St. Bartholomew and the festival of watermelons, 24 August

In the Sistine Chapel’s Last Judgment, we see him holding in one hand the knife symbolizing his torture and in the other the skin torn off by his torturers, and it is said that in the features of his face, deformed by suffering, Michelangelo painted his own self-portrait. The Gospels, and then the Acts of the Apostles, tell us that Bartholomew was one of the twelve apostles who accompanied Jesus, but silence then falls over his subsequent story. Or rather, legends speak of him, some of which say he was a missionary to India and Armenia, where he is said to have converted even the king, but ended up suffering a terrible martyrdom: skinned alive and beheaded on 24 August, the day the saint will be remembered in the liturgical calendar.

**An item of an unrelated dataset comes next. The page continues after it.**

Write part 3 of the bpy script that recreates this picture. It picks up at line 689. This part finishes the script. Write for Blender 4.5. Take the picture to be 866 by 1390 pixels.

In Rome his relics are preserved in a red porphyry basin under the high altar of the church of San Bartolomeo all’Isola, built by emperor Otto III in the late 10th century on the remains of the Temple of Aesculapius on the Tiber Island. But Bartholomew’s memory and popularity among Romans, until the 19th century, were also linked to the feast held here every 24 August, when every corner of the island was invaded by watermelon sellers and watermelons displayed on the so-called “spallette” or piled up like cannonballs. Amid the shouts and cheers of the crowd, some watermelons would be thrown into the river and become objects of contention among the kids who would dive into the eddies of the Tiber to retrieve them. Decidedly dangerous, the pastime was banned in 1870 because of the frequent accidents that occurred: but watermelon has remained one of the city’s freshest summer vices.